-- Start STORED DATA --
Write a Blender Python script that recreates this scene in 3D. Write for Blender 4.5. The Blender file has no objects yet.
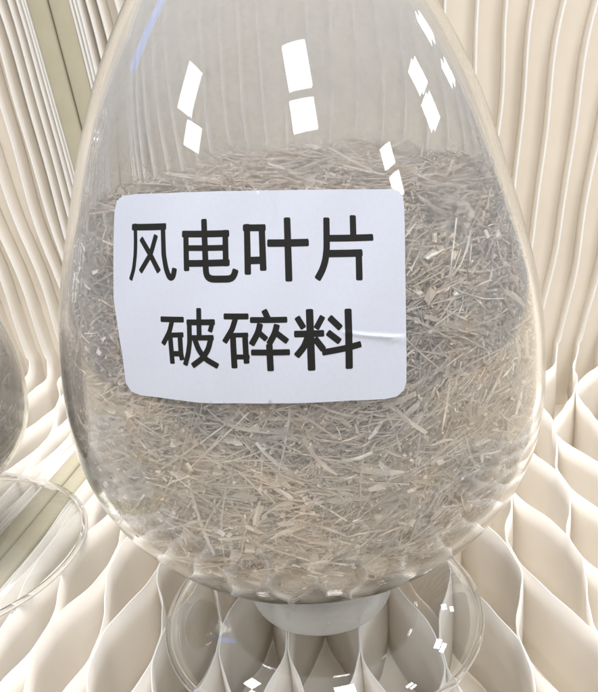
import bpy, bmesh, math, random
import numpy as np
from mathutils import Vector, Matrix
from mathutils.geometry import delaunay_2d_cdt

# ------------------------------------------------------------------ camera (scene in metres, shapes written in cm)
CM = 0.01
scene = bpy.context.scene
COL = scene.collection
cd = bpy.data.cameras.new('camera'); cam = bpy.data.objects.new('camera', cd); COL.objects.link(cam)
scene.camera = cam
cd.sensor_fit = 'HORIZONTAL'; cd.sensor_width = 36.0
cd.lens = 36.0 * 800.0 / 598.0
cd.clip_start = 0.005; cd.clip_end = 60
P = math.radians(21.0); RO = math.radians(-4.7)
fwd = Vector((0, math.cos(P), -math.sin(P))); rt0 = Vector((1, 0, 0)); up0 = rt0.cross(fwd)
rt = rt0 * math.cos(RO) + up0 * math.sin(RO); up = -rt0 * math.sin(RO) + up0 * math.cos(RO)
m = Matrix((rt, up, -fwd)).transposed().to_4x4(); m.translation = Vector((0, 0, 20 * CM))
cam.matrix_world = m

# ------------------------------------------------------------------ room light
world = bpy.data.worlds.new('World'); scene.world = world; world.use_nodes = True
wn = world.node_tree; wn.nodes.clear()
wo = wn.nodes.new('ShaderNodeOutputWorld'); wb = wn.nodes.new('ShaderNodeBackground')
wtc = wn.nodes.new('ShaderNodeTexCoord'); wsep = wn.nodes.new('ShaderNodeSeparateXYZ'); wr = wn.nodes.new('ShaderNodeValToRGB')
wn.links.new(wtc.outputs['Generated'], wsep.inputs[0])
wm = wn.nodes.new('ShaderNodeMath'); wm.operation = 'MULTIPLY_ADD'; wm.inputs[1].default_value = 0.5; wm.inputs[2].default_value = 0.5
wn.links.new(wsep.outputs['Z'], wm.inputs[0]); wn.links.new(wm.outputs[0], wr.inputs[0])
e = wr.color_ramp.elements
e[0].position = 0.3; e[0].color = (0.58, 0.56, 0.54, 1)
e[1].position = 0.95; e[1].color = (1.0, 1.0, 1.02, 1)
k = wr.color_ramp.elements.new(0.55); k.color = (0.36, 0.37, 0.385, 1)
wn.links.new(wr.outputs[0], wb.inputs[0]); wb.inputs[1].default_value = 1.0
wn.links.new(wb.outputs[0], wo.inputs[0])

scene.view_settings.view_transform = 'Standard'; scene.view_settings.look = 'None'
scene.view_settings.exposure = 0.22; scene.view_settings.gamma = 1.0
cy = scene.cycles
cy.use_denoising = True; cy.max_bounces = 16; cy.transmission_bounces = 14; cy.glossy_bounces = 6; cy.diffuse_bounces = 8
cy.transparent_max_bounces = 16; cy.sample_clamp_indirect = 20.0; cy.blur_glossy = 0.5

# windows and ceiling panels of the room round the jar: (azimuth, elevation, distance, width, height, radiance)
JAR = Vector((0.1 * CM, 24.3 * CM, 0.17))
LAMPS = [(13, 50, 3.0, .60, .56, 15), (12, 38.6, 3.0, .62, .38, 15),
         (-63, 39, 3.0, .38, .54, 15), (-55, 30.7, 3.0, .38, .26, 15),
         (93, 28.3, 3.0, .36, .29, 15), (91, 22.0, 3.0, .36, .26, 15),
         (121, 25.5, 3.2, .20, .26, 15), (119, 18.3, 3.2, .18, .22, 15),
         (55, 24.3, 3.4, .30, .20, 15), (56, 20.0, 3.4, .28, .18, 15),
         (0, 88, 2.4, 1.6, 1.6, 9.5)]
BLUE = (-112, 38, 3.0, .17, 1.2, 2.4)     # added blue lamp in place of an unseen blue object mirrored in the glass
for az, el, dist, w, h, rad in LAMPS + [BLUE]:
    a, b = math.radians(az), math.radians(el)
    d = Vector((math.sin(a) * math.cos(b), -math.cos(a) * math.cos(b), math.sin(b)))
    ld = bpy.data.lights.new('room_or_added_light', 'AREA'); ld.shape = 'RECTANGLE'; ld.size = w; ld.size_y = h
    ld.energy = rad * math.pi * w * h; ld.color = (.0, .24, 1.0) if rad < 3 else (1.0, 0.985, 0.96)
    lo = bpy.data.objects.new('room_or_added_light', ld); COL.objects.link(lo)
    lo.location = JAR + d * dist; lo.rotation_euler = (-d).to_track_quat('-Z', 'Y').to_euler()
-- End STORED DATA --
### REQUIREMENT
Would you return the data exactly as written, without the pictures?

### RESULT OF THE TASK
Write a Blender Python script that recreates this scene in 3D. Write for Blender 4.5. The Blender file has no objects yet.
import bpy, bmesh, math, random
import numpy as np
from mathutils import Vector, Matrix
from mathutils.geometry import delaunay_2d_cdt

# ------------------------------------------------------------------ camera (scene in metres, shapes written in cm)
CM = 0.01
scene = bpy.context.scene
COL = scene.collection
cd = bpy.data.cameras.new('camera'); cam = bpy.data.objects.new('camera', cd); COL.objects.link(cam)
scene.camera = cam
cd.sensor_fit = 'HORIZONTAL'; cd.sensor_width = 36.0
cd.lens = 36.0 * 800.0 / 598.0
cd.clip_start = 0.005; cd.clip_end = 60
P = math.radians(21.0); RO = math.radians(-4.7)
fwd = Vector((0, math.cos(P), -math.sin(P))); rt0 = Vector((1, 0, 0)); up0 = rt0.cross(fwd)
rt = rt0 * math.cos(RO) + up0 * math.sin(RO); up = -rt0 * math.sin(RO) + up0 * math.cos(RO)
m = Matrix((rt, up, -fwd)).transposed().to_4x4(); m.translation = Vector((0, 0, 20 * CM))
cam.matrix_world = m

# ------------------------------------------------------------------ room light
world = bpy.data.worlds.new('World'); scene.world = world; world.use_nodes = True
wn = world.node_tree; wn.nodes.clear()
wo = wn.nodes.new('ShaderNodeOutputWorld'); wb = wn.nodes.new('ShaderNodeBackground')
wtc = wn.nodes.new('ShaderNodeTexCoord'); wsep = wn.nodes.new('ShaderNodeSeparateXYZ'); wr = wn.nodes.new('ShaderNodeValToRGB')
wn.links.new(wtc.outputs['Generated'], wsep.inputs[0])
wm = wn.nodes.new('ShaderNodeMath'); wm.operation = 'MULTIPLY_ADD'; wm.inputs[1].default_value = 0.5; wm.inputs[2].default_value = 0.5
wn.links.new(wsep.outputs['Z'], wm.inputs[0]); wn.links.new(wm.outputs[0], wr.inputs[0])
e = wr.color_ramp.elements
e[0].position = 0.3; e[0].color = (0.58, 0.56, 0.54, 1)
e[1].position = 0.95; e[1].color = (1.0, 1.0, 1.02, 1)
k = wr.color_ramp.elements.new(0.55); k.color = (0.36, 0.37, 0.385, 1)
wn.links.new(wr.outputs[0], wb.inputs[0]); wb.inputs[1].default_value = 1.0
wn.links.new(wb.outputs[0], wo.inputs[0])

scene.view_settings.view_transform = 'Standard'; scene.view_settings.look = 'None'
scene.view_settings.exposure = 0.22; scene.view_settings.gamma = 1.0
cy = scene.cycles
cy.use_denoising = True; cy.max_bounces = 16; cy.transmission_bounces = 14; cy.glossy_bounces = 6; cy.diffuse_bounces = 8
cy.transparent_max_bounces = 16; cy.sample_clamp_indirect = 20.0; cy.blur_glossy = 0.5

# windows and ceiling panels of the room round the jar: (azimuth, elevation, distance, width, height, radiance)
JAR = Vector((0.1 * CM, 24.3 * CM, 0.17))
LAMPS = [(13, 50, 3.0, .60, .56, 15), (12, 38.6, 3.0, .62, .38, 15),
         (-63, 39, 3.0, .38, .54, 15), (-55, 30.7, 3.0, .38, .26, 15),
         (93, 28.3, 3.0, .36, .29, 15), (91, 22.0, 3.0, .36, .26, 15),
         (121, 25.5, 3.2, .20, .26, 15), (119, 18.3, 3.2, .18, .22, 15),
         (55, 24.3, 3.4, .30, .20, 15), (56, 20.0, 3.4, .28, .18, 15),
         (0, 88, 2.4, 1.6, 1.6, 9.5)]
BLUE = (-112, 38, 3.0, .17, 1.2, 2.4)     # added blue lamp in place of an unseen blue object mirrored in the glass
for az, el, dist, w, h, rad in LAMPS + [BLUE]:
    a, b = math.radians(az), math.radians(el)
    d = Vector((math.sin(a) * math.cos(b), -math.cos(a) * math.cos(b), math.sin(b)))
    ld = bpy.data.lights.new('room_or_added_light', 'AREA'); ld.shape = 'RECTANGLE'; ld.size = w; ld.size_y = h
    ld.energy = rad * math.pi * w * h; ld.color = (.0, .24, 1.0) if rad < 3 else (1.0, 0.985, 0.96)
    lo = bpy.data.objects.new('room_or_added_light', ld); COL.objects.link(lo)
    lo.location = JAR + d * dist; lo.rotation_euler = (-d).to_track_quat('-Z', 'Y').to_euler()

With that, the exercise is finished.